By contrast, the coalition brought out the scheme where we had low-cost loans to community organisations who provided community housing. That investment was $1.7 billion and that provided 15,000 dwellings. Let's compare $2.9 billion for 241 dwellings or $2.9 billion for 15,000 dwellings at an average of $194,000 per dwelling. That's a better use of taxpayer money. And let's remember, it's taxpayer money, not the government's money.

The coalition established the First Home Super Saver Scheme, which helped 27,600 homebuyers accelerate their deposit savings using their super. That's right: their super—not the industry super funds' super, not the government's super but their super. It's their money. Imaging letting people spend their own money on what they want! Isn't that a foreign concept? How strange! 'I'd like to buy a house for when I retire. Even though I've paid all this money in super, I still don't own a home. I couldn't get into the market because I could never get a deposit. So I'm going to go on the pension and become a burden.' Well, how about we help them get into a home so that they own it by the time they retire so they don't have to go on a pension? How about that? That's a bit of long-term thinking, and we can't get involved in that, can we, Member for Casey? Why would we bother doing that?

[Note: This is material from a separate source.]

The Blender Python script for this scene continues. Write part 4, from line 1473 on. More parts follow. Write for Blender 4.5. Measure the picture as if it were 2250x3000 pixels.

You've got to wonder why the federal government would put out a scheme that state governments have already got. They've already got them, and the take-up hasn't been completed. The states still have spots available in schemes that are almost identical to this. So the questions are: Why would you even do that? Why would you introduce a scheme like the schemes that the states already have no complete take-up in? The answer is: it's all about the headline. You've got to have the perception out there that you're going to fix things. But the devil is always in the detail, isn't it?